L'Ars chiude al Ponte e apre alla penale - QdS

L’Ars chiude al Ponte e apre alla penale

Rosario Battiato

L’Ars chiude al Ponte e apre alla penale

venerdì 25 Gennaio 2013

Merci da e per Suez, senza l'infrastruttura la Sicilia verrebbe sempre più marginalizzata dall’economia europea. Lo Stato dovrebbe pagare 800 milioni, più 300 già spesi per i primi lavori: un settimo del totale dei lavori

PALERMO – Il Ponte sullo stretto ha un nemico in più e pare ormai destinato a congedarsi dalla storia. Nei giorni scorsi l’Ars ha approvato la mozione di Ferrandelli (Pd) che chiede al governo regionale di revocare definitivamente il progetto per la realizzazione dell’infrastruttura. Un atto che, vista la possibile convergenza che nelle prossime elezioni verrebbe a crearsi tra esecutivo regionale e nazionale, potrebbe definitivamente chiudere l’affare Ponte.

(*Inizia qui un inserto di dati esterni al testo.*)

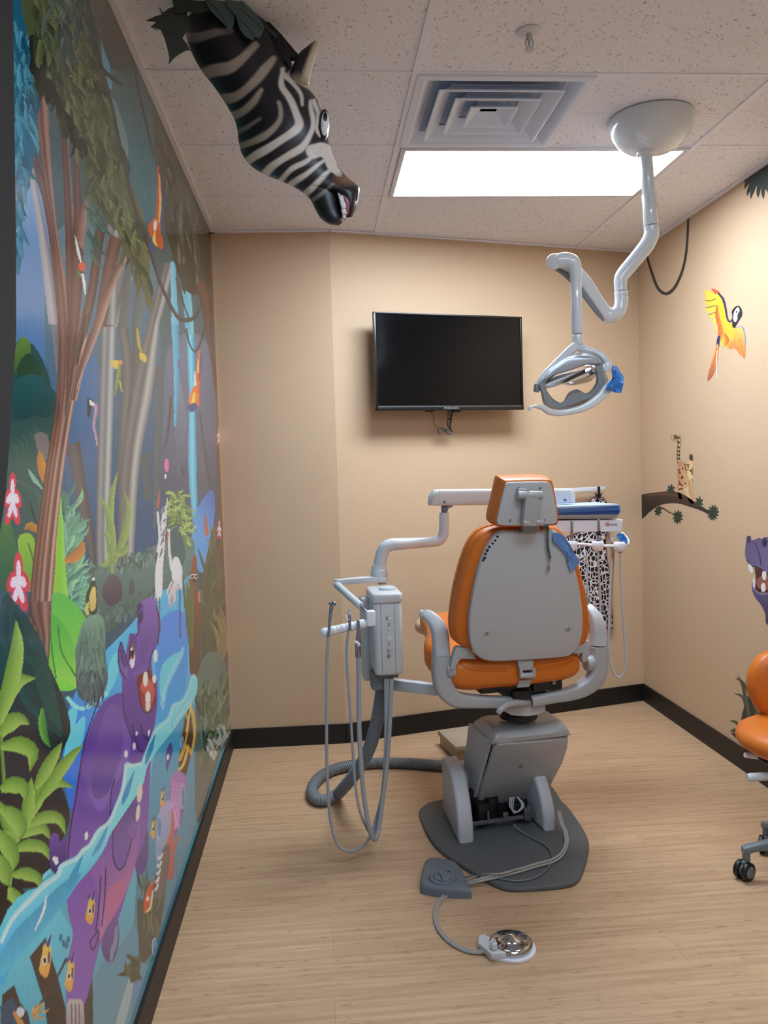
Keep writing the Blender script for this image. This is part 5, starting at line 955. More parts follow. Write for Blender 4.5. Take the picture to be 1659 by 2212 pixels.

Eppure su questo aborto consapevole pesano, oltre che le evidenti ragioni di tipo infrastrutturale per riposizionare la Sicilia al centro degli scambi commerciali del Mediterraneo, anche gli effetti nefasti di una penale che potrebbe sfiorare il miliardo di euro e che andrebbe a ricadere sui cittadini italiani.
È stato Fabrizio Ferrandelli a chiedere al Governo regionale di revocare definitivamente il progetto per la realizzazione del Ponte sullo Stretto. Una votazione scontata alla quale non hanno partecipato i rappresentanti dell’opposizione, che hanno abbandonato l’Aula. Ferrandelli, deputato e segretario della commissione Territorio e ambiente, ha spiegato che, a suo avviso, “il Governo regionale recepirà anche questa mozione e farà quanto in suo potere per revocare definitivamente il progetto e sciogliere la società Messina Ponte, oltre alla contestuale destinazione delle somme a infrastrutture che valorizzino il territorio siciliano e che siano volano per lo sviluppo e la sostenibilità del nostro territorio”. Dalla giunta regionale non si levano voci contrarie e lo stesso Nino Bartolotta, assessore alle Infrastrutture, ha ricordato che comunque il Ponte non è una priorità per ragioni che fanno riferimento alla “sostenibilità economica” e alle questioni ambientali visto che “la conferenza dei servizi non ha ancora messo la parola fine ai rilievi per il rilascio della Via – Vas”.
Insorge invece il centrodestra che del Ponte aveva fatto uno dei cavalli di battaglia delle campagne elettorali precedenti, salvo poi miseramente fallire pur avendo avuto la ghiotta occasione, in alcuni casi, di poter replicare maggioranza regionale e nazionale. Un’occasione persa, ma una vocazione ribadita da Salvino Caputo, parlamentare regionale di Fratelli d’Italia, che ha ripetuto come la Sicilia abbia bisogno di “importanti infrastrutture per migliorare i collegamenti attualmente carenti che limitano lo sviluppo economico della regione”.
A tutto questo si aggiunge la nota perplessità in merito alle penali. Ne ha parlato Giovanni Ardizzone, presidente dell’Ars, che ha annunciato una commissione d’indagine e di studio per valutare le penali dovute alle modifiche delle clausole contratti per il progetto del Ponte sullo Stretto. Ardizzone quantifica le eventuali penali, a carico dei contribuenti italiani, in circa 800 milioni di euro. A questa somma considerevole andrebbero poi aggiunti circa 300 milioni di euro già spesi per arrivare a quota 1,1 miliardi, ovvero la settima parte del costo complessivo di 7,5 miliardi. Se consideriamo che ci sono interessi di importanti investitori stranieri che attendono soltanto un segnale chiaro dal prossimo governo nazionale e che il ponte potrebbe attrarre una porzione di 500 miliardi di euro di merci che ogni anno escono da Suez e non passano dall’Isola, non ci sarebbe nemmeno da riflettere sull’utilità di questa infrastruttura, la cui assenza condanna la Sicilia a restare ai margini d’Europa.